▶ [Stated exercise]: Copy out each line that mentions the word "part".

▶ [Available data]:
────
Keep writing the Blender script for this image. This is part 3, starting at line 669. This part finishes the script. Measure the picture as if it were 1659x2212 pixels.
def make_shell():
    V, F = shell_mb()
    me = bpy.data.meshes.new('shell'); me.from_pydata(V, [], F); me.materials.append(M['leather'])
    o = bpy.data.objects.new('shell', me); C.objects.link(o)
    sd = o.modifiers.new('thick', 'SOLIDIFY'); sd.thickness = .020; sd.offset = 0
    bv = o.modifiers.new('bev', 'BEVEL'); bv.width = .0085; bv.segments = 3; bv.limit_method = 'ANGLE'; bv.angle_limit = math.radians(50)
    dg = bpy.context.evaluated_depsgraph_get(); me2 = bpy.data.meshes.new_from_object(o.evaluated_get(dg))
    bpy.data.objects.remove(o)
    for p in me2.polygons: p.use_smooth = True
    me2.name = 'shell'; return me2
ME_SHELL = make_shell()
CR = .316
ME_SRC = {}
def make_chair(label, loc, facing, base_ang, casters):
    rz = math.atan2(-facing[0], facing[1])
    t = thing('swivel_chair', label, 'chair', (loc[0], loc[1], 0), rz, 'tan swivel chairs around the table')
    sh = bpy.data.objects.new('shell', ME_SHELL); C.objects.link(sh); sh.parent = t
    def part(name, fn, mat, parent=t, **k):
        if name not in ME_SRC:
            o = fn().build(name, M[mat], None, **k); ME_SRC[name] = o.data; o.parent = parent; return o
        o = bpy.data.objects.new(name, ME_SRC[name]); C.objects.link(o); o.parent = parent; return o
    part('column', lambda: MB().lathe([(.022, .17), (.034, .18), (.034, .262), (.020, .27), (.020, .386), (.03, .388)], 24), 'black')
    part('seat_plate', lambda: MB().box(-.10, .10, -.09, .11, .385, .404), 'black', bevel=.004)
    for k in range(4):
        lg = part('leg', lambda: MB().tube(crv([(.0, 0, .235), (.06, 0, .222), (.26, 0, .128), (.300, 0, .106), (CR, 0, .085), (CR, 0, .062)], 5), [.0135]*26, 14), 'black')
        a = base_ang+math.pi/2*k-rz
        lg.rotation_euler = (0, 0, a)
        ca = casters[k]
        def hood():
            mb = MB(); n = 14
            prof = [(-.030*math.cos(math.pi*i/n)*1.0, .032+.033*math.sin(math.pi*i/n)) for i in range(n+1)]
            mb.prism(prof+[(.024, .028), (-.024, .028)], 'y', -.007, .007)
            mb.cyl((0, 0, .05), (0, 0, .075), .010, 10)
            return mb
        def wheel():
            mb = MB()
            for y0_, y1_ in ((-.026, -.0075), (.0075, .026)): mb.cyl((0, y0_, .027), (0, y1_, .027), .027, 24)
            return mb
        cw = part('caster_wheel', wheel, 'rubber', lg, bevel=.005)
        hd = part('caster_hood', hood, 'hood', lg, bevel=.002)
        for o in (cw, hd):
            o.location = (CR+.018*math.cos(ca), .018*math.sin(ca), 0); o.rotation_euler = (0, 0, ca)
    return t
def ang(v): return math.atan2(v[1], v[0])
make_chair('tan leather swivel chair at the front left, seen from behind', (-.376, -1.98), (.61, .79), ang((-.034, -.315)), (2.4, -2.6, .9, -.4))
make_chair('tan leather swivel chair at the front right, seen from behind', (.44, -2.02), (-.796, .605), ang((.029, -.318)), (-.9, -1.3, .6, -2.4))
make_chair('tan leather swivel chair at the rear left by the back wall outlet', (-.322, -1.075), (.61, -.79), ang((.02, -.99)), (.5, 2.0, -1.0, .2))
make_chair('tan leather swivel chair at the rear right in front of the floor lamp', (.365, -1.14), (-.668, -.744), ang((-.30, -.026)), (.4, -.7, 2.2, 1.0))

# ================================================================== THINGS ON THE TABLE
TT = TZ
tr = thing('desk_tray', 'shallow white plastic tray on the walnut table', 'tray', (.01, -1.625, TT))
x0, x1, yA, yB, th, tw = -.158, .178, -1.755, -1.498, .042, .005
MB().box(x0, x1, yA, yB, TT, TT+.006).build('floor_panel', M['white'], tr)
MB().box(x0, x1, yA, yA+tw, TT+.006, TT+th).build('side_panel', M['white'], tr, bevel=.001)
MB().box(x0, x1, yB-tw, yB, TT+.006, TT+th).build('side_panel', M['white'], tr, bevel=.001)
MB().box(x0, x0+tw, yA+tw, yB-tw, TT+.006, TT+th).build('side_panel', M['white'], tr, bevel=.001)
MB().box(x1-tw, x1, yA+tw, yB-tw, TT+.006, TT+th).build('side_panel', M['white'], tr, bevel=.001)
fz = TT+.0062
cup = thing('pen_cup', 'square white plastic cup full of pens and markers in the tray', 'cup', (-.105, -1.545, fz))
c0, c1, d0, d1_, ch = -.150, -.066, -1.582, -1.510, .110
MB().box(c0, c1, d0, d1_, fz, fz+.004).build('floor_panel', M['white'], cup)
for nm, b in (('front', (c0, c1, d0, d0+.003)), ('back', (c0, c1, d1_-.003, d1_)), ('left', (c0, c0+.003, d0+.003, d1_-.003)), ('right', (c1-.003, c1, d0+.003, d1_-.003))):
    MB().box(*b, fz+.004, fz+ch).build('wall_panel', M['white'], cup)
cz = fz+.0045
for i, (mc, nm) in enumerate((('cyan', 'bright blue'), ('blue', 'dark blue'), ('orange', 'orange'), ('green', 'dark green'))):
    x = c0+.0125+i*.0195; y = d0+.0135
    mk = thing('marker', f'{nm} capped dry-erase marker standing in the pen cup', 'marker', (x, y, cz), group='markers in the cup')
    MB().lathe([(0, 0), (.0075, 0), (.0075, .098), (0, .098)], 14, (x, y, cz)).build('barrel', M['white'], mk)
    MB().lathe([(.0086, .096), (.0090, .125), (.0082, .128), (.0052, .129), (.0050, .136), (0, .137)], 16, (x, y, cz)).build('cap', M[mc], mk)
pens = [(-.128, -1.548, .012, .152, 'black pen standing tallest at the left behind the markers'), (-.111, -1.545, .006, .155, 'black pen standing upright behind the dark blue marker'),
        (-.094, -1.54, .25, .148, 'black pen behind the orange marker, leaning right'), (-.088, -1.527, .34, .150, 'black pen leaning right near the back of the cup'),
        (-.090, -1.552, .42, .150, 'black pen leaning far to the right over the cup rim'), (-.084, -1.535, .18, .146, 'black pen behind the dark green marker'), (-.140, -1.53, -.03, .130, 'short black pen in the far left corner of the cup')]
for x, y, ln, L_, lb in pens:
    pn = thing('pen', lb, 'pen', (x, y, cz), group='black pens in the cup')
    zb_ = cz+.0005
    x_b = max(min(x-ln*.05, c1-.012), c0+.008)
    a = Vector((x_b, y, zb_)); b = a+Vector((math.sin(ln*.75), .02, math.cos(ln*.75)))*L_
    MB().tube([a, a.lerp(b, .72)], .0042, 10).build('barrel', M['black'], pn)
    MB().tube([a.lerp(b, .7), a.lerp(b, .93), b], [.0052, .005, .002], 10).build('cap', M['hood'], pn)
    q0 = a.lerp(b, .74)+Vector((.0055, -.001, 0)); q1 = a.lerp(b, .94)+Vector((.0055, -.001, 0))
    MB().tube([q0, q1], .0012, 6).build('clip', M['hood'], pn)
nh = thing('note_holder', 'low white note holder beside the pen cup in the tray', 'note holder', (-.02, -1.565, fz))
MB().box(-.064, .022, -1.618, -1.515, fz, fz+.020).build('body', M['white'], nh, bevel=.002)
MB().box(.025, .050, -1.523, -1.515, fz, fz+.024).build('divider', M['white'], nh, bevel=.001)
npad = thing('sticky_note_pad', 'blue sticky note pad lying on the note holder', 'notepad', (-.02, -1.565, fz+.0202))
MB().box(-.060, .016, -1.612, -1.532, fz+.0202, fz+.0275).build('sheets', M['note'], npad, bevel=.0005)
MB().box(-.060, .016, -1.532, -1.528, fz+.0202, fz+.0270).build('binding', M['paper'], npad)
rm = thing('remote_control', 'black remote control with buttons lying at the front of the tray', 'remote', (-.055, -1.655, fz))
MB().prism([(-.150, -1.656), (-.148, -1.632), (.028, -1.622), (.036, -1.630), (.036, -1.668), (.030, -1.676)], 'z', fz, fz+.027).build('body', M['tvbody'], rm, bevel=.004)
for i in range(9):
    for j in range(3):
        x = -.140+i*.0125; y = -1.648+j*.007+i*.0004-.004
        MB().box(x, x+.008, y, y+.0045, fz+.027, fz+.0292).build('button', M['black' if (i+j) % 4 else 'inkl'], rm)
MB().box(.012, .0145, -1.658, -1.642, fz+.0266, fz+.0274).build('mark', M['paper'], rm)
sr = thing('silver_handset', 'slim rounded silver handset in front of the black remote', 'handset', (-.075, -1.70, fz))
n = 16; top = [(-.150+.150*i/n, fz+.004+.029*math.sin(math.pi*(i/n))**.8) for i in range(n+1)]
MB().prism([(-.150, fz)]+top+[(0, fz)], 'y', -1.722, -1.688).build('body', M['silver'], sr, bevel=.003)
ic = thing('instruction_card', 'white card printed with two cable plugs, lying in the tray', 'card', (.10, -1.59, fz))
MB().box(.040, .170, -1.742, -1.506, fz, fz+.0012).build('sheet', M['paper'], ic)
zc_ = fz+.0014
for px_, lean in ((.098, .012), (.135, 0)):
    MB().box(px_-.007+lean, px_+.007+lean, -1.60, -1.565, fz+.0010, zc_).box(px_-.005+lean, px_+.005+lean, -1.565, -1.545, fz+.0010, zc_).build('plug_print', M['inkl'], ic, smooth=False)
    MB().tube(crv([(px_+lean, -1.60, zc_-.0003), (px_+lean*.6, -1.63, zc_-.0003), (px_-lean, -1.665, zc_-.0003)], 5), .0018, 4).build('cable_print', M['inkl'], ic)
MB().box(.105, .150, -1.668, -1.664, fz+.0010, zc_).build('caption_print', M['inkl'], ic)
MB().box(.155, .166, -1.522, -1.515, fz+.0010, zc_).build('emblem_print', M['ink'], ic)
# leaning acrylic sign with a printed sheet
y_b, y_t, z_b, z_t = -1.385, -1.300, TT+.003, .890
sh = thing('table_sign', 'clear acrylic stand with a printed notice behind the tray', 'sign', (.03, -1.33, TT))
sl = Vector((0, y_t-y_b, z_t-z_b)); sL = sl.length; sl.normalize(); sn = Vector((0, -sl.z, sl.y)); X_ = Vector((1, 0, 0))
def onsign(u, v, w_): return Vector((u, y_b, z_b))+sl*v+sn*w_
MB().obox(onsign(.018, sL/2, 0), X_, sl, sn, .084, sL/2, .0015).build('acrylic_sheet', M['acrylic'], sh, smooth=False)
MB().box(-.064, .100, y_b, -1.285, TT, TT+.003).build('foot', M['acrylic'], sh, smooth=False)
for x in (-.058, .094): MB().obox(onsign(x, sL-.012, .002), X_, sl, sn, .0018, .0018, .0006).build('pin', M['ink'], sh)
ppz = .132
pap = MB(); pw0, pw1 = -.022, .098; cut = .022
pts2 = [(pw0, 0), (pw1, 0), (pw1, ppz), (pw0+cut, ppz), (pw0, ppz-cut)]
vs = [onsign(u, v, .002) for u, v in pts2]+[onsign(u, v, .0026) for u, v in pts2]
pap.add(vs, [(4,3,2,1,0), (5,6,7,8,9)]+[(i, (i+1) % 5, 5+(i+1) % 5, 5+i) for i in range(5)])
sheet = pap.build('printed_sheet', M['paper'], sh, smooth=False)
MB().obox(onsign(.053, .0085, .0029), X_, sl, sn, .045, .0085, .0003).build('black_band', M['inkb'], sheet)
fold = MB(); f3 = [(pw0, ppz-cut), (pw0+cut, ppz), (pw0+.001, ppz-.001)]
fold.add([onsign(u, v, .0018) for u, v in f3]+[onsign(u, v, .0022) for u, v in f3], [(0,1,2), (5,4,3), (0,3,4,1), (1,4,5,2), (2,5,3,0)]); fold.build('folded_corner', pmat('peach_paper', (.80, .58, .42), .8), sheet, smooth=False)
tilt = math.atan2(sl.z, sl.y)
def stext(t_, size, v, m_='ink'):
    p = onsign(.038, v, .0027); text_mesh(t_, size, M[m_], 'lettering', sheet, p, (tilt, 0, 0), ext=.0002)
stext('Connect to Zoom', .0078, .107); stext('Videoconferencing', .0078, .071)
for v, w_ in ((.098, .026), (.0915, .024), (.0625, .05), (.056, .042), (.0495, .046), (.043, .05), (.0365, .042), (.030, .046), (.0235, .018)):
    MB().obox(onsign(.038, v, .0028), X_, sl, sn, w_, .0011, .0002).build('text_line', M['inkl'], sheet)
────
▶ [Task result]:
Keep writing the Blender script for this image. This is part 3, starting at line 669. This part finishes the script. Measure the picture as if it were 1659x2212 pixels.
    def part(name, fn, mat, parent=t, **k):
    part('column', lambda: MB().lathe([(.022, .17), (.034, .18), (.034, .262), (.020, .27), (.020, .386), (.03, .388)], 24), 'black')
    part('seat_plate', lambda: MB().box(-.10, .10, -.09, .11, .385, .404), 'black', bevel=.004)
        lg = part('leg', lambda: MB().tube(crv([(.0, 0, .235), (.06, 0, .222), (.26, 0, .128), (.300, 0, .106), (CR, 0, .085), (CR, 0, .062)], 5), [.0135]*26, 14), 'black')
        cw = part('caster_wheel', wheel, 'rubber', lg, bevel=.005)
        hd = part('caster_hood', hood, 'hood', lg, bevel=.002)